トム2つ目の視点は、「ソースである準備がまだ十分でない場合もある」ということなんだ。それは、実は準備ができていないだけで、能力が無いということではないんだ。けれど、それを能力が無いと誤解される場合があるから、「能力が無いのではなくて、準備が出来ていないだけだよ」と強調しておきたいんだ。

トム:少し補足をするね。実は、誰もがソースであるということは、明らかに真実なんだ。とても小さなイニシアチブを見たら、このことを分かってもらえると思う。例えば、ランチタイムで、とてもお腹が減っているときに、わたし達は、自分のいのちのために、サンドイッチやヌードルを食べるというイニシアチブを選択するよね。これは、とても小さいことかもしれないけれど、確かに、イニシアチブをソースとして選択している状態なんだ。

でも、通常、ビジネスシーンや諸活動の場面で語られるのは、もっと、大きなイニシアチブについてなんだ。そこでは、ランチタイムのイニシアチブよりも、もっと多くの人と関わる必要があるし、多くのリスクが存在している。そのため、人によっては、まだ、そういった大きなイニシアチブについて、ソースである能力を発揮する準備が出来ていないこともあるということなんだ。このことは、決して、ソースである能力がないということではないんだ。

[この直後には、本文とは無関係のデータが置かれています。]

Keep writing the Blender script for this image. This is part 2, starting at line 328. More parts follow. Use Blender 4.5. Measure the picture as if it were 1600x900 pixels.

史郎:準備が出来ていない背景には、どんな構造的なものがあると思いますか?

トム:たぶん、背景には、学校のシステムとかがあると思っているよ。通常、先生や両親が、自分がこれから何をすべきかを言ってくれるからね。そこでは、指示をしっかりと聴く必要がある。そして、仕事を始めると、今度は自分の上司が指示を言ってくれるよね。

史郎:そうだね。

トムソースである際には誰かの指示を待つのではなく、時に勇気をもって、イニシアチブを表現したり、誰かに伝えてみたり、何かしら、動いていく必要があるんだ。だから、ソースであることは、みんなにとって、まだ準備が出来ていないことも、当然、あると思うんだ。でも、ソースである能力自体はみんなに備わっているんだ。たとえ、今、準備が出来ていなくてもね。そう考えている。

史郎:トム、ありがとうございます。トムがもっている、人に対しての愛を感じました。